İnsan hak ve özgürlükleri; diline, dinine, ırkına, cinsiyetine, milliyetine, sosyal statüsüne ve rengine bakılmaksızın insanın sırf insan oluğu için kazandığı hak ve özgürlüklerin genel adıdır. Bunlara sahip olmak için insan olmak dışında başkaca bir gerekçe ya da şart aranmaz. İnsan hak ve özgürlükleri bölünmez ve birbirinden ayrılamaz. Bir hak, daha az önemli ya da gereksiz görülerek kişi o haktan mahrum edilemez. Bütün insan hak ve özgürlükleri, birbirini bütünler ve bir çerçeve oluşturur. Bu sebeple evden okula, iş yerinden mabede hayatın her alanında dikkate alınması gereken değerlerdir.

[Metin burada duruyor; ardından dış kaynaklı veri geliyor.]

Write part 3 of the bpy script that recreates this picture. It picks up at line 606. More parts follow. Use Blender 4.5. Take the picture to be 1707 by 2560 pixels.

İnsan hak ve özgürlüklere sahip olmak insan olmanın ve insan onuruna yakışır bir hayat sürmenin ilk şartıdır. Bir insan onurunu kıracak şeyler yaşaması alında bütün insanlığı yaralar, yaralamalıdır. Çünkü insanı diğer canlılardan ayıran en önemli tarafı, bilinçli ve onurludur. Bunların zedelenmesi esasen insanlık anlayışının zedelenmesi anlamına gelir. Hak, tartışılmaz olan ve herkes tarafından kabul etmesi, sahibine ulaştırılması gereken şeydir. Adalet, hakka saygı gösterilmesini zorunlu kılar. İnsanın hak ve özgürlüklerinin kabulü, bütün insanların hak ve saygınlık açısından eşit ve özgür olarak doğduğu anlayışına dayanır. Bu hak ve özgürlükler, her bir bireye bağımsız seçim yapma ve yeteneklerini geliştirme imkanları sağlar. Herkesin hayatını sürdürmeye, kendi varlığını korumaya ve geliştirmeye hakkı vardır. İnsanı topraktan yaratan, çoğalıp yeryüzüne yayılmasını sağlayan, birbirilerinde huzur bulmaları için eşler yaratan ve aralarında sevgi ve merhamet bağları var eden Allah’tır. Göklerin ve yerin yaratılması, insanların dillerinin ve renklerinin farklı olması, gecelerin uykuya ayrılması, gökten inen yağmurla yeryüzünün yeniden diriltilmesi, göğün ve yerin kendi düzenlerinde durması… hepsi Allah’ın insanların önüne serdiği delileri, akıllara sunduğu işaretleridir: göklerde ve yerde kim ve ne varsa yalnızca O’na aittir, hepsi O’na boyun eğmektedir.
Yaşama ve sağlık hakkına saygılı olmak, “canlı” ya saygının çok daha ötesinde bir anlam taşır, her bir yaratılmışı var edenin Allah olduğu bilinciyle, O’nun bütün bir kainata yaydığı ayetlerinin sürekli farkında olarak bütün mahlukatın varlığına ve bütünlüğüne saygılı olmak ise Allah’a imanın ve O’na tam bir saygının göstergesidir. Yaratılmışların onuruna saldırılmaz. Manevi varlığına saygı duyulması herkesin hakkıdır. Çevrenin korunması ve bunlarla ilgili konularda yeterli bilgiye erişim herkes için bir haktır.